Découvert par ce hasard qui fait souvent si bien les choses (le roman trainait dans les lectures paternelles piochées dans un des nombreux book-sharing que proposent les ex cabines téléphoniques, parfait recyclage d'un passé encore bien proche où la mobilité téléphonique n'existait pas), cette célèbre couverture couleur peau de la NRF, porteuse de si fréquentes promesses, avait titillé ma curiosité.
Neuf nouvelles.
On a tort de penser que, parce que c'est court, l'art de la nouvelle est un sous-genre, un pis-aller, une récréation. C'est, en revanche, un exercice difficile comme le faisait remarquer la marquise
De Sévigné lorsqu'elle s'épanchait un peu trop dans ses correspondances « excusez-moi, je n'ai pas le temps de faire court ».
Il y a une élégance d'écriture chez
Franz Bartelt. Des mots qui touchent, des phrases qui sonnent juste. Un plaisir dont on ne doit pas se priver. Toutes ces histoires sont de celles qu'on racontait à la veillée, au coin du feu, quand le vent du Nord se levait au-dehors et que le gel immobilisait les plus petits cours d'eau. Une lecture d'hiver. Un peu rugueuse, un tantinet rurale, parfois mal dégauchie, mais toujours morale. Un oeil sur la quatrième de couverture nous apprend que l'auteur vit dans les Ardennes. Je n'ai pas l'honneur de connaitre ce coin là, mais à priori, je parlerais de Cévennes du Nord. Non ?
Les deux premières nouvelles racontent la mort. Plus exactement un mort.

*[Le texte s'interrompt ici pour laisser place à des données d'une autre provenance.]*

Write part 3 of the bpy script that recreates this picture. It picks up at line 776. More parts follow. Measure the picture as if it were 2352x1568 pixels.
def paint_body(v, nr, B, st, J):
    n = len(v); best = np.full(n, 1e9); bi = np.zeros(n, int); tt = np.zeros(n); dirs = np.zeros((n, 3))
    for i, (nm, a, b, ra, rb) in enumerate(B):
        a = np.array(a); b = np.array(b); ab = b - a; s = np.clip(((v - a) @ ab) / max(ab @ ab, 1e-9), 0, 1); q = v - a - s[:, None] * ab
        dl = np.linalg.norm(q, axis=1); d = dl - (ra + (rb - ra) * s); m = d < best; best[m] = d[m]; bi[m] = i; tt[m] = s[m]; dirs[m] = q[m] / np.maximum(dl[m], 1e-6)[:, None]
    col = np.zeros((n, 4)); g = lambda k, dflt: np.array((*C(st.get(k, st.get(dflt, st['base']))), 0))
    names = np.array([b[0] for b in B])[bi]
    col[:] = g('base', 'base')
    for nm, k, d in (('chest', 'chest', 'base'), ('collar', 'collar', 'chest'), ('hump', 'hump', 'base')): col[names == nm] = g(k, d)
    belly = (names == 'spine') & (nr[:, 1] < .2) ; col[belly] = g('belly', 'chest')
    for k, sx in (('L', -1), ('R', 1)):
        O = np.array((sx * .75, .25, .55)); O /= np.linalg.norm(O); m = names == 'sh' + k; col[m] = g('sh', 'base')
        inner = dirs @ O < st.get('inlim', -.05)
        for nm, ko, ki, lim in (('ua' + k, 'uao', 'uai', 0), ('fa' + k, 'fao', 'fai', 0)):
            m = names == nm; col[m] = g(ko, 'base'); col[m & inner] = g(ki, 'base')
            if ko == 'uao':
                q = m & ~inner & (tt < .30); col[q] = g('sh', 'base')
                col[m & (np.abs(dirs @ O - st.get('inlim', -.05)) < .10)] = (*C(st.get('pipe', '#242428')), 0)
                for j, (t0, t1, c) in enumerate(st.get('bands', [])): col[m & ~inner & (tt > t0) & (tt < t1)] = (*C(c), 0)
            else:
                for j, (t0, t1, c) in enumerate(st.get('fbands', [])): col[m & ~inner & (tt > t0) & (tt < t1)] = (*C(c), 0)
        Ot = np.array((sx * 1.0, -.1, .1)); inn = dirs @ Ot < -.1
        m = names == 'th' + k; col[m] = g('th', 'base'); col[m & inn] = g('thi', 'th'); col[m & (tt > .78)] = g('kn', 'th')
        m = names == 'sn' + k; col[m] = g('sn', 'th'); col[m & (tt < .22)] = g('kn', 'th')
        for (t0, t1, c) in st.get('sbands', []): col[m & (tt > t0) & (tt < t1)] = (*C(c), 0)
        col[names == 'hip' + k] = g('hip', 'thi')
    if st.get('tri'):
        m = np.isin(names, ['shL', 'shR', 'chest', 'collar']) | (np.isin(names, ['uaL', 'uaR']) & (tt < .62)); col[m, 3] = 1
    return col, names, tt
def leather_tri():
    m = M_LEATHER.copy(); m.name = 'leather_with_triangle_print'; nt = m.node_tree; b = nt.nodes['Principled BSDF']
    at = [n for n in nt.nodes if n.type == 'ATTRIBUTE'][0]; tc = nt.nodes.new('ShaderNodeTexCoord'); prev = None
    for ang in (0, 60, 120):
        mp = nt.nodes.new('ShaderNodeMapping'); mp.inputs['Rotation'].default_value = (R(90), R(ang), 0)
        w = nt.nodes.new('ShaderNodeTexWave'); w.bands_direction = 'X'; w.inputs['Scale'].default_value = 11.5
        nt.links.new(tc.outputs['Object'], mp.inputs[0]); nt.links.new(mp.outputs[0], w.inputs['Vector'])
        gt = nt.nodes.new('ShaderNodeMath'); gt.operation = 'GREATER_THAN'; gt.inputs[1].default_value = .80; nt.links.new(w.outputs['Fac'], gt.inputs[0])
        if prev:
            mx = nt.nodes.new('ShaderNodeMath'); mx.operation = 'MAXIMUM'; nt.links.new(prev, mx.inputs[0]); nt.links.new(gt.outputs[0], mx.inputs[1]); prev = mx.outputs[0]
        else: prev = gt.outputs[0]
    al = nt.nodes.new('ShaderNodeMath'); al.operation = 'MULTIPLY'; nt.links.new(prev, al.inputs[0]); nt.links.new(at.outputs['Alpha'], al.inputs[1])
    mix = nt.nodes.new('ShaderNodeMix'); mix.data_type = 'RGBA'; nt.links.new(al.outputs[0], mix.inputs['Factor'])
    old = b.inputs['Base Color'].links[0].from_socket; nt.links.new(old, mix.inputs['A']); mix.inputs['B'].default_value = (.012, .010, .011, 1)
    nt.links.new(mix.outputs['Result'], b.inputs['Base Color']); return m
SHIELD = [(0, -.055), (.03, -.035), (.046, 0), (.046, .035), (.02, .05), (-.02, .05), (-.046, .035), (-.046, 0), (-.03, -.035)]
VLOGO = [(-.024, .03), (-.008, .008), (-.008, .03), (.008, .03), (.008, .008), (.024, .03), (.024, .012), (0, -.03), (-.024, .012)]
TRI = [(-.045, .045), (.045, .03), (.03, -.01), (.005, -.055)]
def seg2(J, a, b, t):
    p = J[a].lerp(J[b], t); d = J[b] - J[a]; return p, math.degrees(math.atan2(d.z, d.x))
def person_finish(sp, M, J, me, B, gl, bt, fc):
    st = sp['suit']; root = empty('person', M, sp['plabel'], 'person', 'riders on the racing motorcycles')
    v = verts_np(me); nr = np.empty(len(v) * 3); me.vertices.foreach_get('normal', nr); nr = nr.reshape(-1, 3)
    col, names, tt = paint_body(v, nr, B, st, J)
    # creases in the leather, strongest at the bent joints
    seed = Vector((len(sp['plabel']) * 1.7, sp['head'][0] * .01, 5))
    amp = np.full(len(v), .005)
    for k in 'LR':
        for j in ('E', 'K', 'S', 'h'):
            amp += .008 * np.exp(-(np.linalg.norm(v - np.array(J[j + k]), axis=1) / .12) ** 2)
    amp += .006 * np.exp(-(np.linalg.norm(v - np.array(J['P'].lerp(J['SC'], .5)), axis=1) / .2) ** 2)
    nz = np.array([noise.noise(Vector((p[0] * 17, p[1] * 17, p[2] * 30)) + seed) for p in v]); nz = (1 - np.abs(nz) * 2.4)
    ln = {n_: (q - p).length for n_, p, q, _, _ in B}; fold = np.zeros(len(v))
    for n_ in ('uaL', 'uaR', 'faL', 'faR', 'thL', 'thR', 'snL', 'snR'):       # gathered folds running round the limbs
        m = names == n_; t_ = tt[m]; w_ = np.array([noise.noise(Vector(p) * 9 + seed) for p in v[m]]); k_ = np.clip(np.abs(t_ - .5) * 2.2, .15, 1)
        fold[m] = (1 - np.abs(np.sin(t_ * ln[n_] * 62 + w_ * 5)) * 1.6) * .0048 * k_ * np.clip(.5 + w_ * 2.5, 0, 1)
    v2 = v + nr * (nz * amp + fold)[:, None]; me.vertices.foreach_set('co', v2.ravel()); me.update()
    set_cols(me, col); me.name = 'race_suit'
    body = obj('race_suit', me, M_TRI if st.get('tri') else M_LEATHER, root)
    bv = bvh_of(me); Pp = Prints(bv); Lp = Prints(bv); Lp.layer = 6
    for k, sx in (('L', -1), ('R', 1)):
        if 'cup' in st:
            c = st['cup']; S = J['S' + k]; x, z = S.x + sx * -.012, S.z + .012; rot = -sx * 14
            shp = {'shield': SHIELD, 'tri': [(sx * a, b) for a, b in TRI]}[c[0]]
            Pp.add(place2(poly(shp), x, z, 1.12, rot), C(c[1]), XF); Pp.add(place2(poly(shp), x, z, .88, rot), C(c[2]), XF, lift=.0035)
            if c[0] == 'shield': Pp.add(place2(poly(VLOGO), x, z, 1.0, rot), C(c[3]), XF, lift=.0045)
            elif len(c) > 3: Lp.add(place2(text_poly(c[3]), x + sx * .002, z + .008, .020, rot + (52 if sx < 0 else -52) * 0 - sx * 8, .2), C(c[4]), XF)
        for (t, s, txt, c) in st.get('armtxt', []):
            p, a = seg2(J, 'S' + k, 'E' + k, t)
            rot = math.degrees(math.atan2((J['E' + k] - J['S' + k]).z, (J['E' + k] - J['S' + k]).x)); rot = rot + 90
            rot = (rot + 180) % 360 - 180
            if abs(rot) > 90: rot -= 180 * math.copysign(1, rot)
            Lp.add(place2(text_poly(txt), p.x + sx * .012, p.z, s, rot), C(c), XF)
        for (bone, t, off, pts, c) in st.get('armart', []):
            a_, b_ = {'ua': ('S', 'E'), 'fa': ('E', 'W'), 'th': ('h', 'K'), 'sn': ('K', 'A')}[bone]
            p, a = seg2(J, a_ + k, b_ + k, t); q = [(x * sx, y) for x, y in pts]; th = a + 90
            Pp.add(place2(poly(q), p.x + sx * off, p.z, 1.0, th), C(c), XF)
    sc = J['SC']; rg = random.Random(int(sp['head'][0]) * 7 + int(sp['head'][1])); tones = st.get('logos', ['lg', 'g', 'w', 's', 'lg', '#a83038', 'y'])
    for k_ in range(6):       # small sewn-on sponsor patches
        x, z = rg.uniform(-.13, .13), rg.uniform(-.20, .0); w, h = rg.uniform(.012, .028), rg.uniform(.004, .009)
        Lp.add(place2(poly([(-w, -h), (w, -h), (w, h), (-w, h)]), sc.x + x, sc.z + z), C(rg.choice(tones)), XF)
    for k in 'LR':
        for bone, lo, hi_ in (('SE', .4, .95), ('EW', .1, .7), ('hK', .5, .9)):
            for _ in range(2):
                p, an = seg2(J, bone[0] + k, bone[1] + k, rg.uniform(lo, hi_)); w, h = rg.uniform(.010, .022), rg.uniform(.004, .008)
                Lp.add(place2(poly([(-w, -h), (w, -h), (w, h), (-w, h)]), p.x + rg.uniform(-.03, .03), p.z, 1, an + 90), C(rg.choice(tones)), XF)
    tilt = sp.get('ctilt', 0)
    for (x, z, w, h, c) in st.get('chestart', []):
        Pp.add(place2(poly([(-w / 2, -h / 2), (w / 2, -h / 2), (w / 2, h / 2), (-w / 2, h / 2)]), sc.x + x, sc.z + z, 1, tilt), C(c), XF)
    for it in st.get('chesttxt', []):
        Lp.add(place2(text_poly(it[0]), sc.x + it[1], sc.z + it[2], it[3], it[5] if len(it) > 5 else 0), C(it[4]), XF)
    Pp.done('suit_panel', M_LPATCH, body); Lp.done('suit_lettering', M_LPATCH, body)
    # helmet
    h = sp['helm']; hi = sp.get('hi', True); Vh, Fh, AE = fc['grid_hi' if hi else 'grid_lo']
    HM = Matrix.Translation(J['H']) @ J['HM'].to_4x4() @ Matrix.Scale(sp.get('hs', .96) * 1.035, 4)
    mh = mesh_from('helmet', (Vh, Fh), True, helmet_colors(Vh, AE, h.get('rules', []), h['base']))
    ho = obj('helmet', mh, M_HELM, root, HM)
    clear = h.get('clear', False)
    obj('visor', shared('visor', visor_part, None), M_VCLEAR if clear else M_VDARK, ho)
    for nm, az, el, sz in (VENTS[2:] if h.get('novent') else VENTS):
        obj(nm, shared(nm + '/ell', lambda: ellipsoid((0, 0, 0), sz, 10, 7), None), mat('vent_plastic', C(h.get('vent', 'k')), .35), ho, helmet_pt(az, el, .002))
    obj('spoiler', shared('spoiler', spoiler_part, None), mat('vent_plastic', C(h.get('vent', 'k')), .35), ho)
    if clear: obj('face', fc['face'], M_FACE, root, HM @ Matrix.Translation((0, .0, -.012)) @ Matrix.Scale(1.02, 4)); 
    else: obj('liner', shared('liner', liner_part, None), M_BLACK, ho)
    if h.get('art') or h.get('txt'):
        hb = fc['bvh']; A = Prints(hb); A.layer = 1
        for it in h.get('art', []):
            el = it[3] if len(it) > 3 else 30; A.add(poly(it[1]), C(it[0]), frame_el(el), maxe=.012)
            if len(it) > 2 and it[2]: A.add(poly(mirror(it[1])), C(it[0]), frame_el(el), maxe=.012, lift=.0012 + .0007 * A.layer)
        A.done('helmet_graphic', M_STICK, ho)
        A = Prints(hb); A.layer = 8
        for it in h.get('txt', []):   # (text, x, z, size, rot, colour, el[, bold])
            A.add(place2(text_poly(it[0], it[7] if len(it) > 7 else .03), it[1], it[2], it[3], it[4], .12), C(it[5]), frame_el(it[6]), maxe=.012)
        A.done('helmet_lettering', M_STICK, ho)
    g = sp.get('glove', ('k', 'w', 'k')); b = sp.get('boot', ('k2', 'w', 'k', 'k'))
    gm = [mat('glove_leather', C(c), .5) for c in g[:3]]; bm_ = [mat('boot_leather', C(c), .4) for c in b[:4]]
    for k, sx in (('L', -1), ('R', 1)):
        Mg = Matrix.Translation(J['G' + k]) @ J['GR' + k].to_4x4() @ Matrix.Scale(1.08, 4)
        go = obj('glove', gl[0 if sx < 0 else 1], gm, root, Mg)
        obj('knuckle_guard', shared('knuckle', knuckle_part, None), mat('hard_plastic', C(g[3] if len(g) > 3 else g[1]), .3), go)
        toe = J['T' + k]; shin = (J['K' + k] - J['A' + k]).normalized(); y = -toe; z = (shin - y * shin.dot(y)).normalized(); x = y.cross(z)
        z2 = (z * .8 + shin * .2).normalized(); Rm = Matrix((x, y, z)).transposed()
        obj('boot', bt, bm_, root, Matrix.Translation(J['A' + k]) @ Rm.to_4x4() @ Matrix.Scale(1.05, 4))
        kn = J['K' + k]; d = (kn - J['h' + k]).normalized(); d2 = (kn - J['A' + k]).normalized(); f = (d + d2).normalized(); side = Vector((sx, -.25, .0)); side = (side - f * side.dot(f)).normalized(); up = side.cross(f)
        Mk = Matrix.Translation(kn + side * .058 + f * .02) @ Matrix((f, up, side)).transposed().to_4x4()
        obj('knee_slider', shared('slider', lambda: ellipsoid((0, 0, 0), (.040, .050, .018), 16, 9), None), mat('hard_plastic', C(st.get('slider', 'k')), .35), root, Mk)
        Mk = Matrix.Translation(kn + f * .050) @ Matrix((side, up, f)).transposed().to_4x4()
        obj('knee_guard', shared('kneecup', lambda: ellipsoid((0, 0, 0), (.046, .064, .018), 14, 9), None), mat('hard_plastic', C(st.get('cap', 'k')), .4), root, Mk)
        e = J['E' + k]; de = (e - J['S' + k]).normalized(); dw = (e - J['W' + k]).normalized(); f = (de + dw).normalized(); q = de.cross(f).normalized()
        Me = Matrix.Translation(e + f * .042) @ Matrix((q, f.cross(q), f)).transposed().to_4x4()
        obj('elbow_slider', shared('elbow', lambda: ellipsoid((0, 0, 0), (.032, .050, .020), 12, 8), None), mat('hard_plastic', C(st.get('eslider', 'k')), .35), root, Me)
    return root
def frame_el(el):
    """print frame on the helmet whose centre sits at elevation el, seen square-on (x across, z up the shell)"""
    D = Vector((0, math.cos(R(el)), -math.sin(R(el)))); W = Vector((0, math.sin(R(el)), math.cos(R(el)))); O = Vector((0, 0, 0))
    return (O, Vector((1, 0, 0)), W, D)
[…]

D'abord celui du frère du gars taiseux à qui le village ne parle pas, feint même d'ignorer l'existence, et qui va le rapprocher de ses congénères. Une intégration par le biais d'un cadavre. Réjouissant.
Ensuite, on partage les difficultés rencontrées par un mort de la veille qui se réveille le lendemain, frais comme un gardon. On lui reproche, sa femme en tête, de ne jamais savoir ce qu'il veut, qu'on ne peut pas compter sur lui, lui reprochant son inconstance. Truculent.
Il y a des filles, même pas très belles, qui aiguisent sans rien n'y faire la concupiscence des mâles. Sylvie Nourdier a un air vicieux, quoi qu'elle fasse. Et même les porcs (les vrais, ceux qui se meuvent sur quatre pattes) lui trouveront une mine de débauchée. Où l'on s'aperçoit que le vice n'existe que dans l'oeil de l'homme (ou de la bête).
On apprend également comment peut naitre l'inspiration chez un écrivain dénué d'imagination. Cela peut conduire à réduire son couple en miettes. Parfait.
Suivent une parfaite histoire d'amour entre deux personnes qui ne font pas les choses à moitié (un comique glaçant), de l'utilité des horoscopes (le pendant de la méthode Couée), de la bienveillance quant au confort des oeuvres d'art (divinement loufoque), l'attente érigée en oeuvre d'art (délicieusement absurde) et celle qui a ma préférence : comment bien réussir son suicide.
Bartelt a, de plus, le talent des phrases qui font mouche.
Florilège : « A défaut d'être de leur époque, ils sont toujours de leur saison » (pour les agriculteurs et, d'une manière générale, ceux qui ne sont pas coupés de leur environnement naturel).
« Les femmes se laissent souvent aveugler par la générosité de leur sentiment » et « Les rêves des femmes ont toujours quelque chose d'un projet » (ce qui me rappelle cet aphorisme : lorsqu'une femme drague, elle cherche un homme pour la vie, quand un homme drague, il cherche une femme pour la nuit).
« Une phrase de romancier (…), de celles qu'on prononce avec l'orgueil de ceux qui de risquent pas d'être contredits » (forcément).
« Tu es prévisible, comme tous ces gens qui sont habitués à avoir raison » (beaux parleurs en tous genres).
« Il avait réponse à tout, comme souvent les gens qui sont convaincus qu'ils savent qu'ils savent tout » (parisianisme de pacotille).
A chaque fois, la chute tombe comme un couperet. Ca finit en queue de poisson aurait dit ma grand-mère. Papa prétend que ça n'a « ni queue ni tête ». Justement.